Masih Ada Beda Tafsir tentang Aturan Pengalihan IUP
Utama

Masih Ada Beda Tafsir tentang Aturan Pengalihan IUP

Peraturan Menteri ESDM seharusnya membuat jelas mekanisme pengalihan.

RIMBA SUPRIYATNA
Bacaan 2 Menit
Praktisi hukum dari kantor pengacara Bahar & Partner, Yuliana Tjhai. Foto: RSP
Praktisi hukum dari kantor pengacara Bahar & Partner, Yuliana Tjhai. Foto: RSP

Kalangan praktisi hukum pertambangan masih melihat celah pada aturan pengalihan Izin Usaha Pertambangan (IUP). Pengalihan IUP diatur dalam Pasal 93 UU No. 4 Tahun 2009 tentang Mineral dan Batubara (UU Minerba). Celah itu muncul terutama karena ketidakjelasan mekanisme pengalihan. Alhasil, di lapangan masih terjadi perbedaan tafsir.

Perbedaan tafsir itu terkesan dari pengalaman Yuliana Tjhai. Praktisi hukum dari kantor pengacara Bahar & Partner ini pernah mengirimkan dua surat ke bagian Minerba Kementerian ESDM. Anehnya, jawaban terhadap dua surat itu berbeda. Satu surat menyatakan pengalihan IUP diizinkan dengan tetap berpegang pada aturan yang dikeluarkan Kementerian ESDM, sedangkan satu surat lagi justru tak mengizinkan pengalihan.

Yuliana menceritakan pengalaman itu di sela The 3rd Mineral and Coal Mining Legal and Business Forum di Bali, 22 Februari lalu. Pasal 93 ayat () dan (2) UU Minerba menegaskan pemegang IPU dan IUPK (Izin Usaha Pertambangan Khusus) tidak boleh memindahkan IUP dan IUPK-nya kepada pihak lain. Untuk pengalihan kepemilikan da/atau saham di bursa saham Indonesia hanya dapat dilakukan setelah melakukan kegiatan eksplorasi tahapan tertentu.

Dalam berbagai kegiatan yang dihadiri Yuliana, pengalihan diartikan sebagai pengalihan kepemilikan atas IUP bukan kepemilikan sahamnya.
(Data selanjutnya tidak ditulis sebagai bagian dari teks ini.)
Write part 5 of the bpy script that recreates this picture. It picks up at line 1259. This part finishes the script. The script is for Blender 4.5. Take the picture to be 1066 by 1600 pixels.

Akibatnya, maksud ketentuan Pasal 93 menjadi tidak jelas. “Jadi tidak jelas, ini boleh tidak untuk pengalihan saham atau untuk mengalihkan IUP,” tandasnya.  

Menurut Nur Hardono, Kasubdit Standarisasi dan Usaha Jasa Pertambangan Kementerian ESDM, sebenarnya mekanisme pengalihan IPU sudah dituangkan dalam Peraturan Pemerintah (PP) No. 24 Tahun 2012. PP ini merevisi PP No. 23 Tahun 2010 tentang Pelaksanaan Kegiatan Usaha Pertambangan.

Nur mengakui ada perbedaan tafsir., terutama mengenai prosentase saham. Menurut dia, 51 persen saham harus tetap dipertahankan sampai selesainya masa berlaku IUP. “Kecuali berhenti melalui terminasi, kemudian dilelang kembali,” ujarnya.

Staf Ahli Bidang Hukum dan Perundang-undangan Kementerian ESDM, Sony Heru Prasetyo, menambahkan IUP hanya diberikan kepada perusahaan sebagai entitas hukum. Siapapun pemegang saham mayoritas atau pemilik, hak dan kewajiban yang berkaitan dengan IUP hanya melekat pada perusahaan.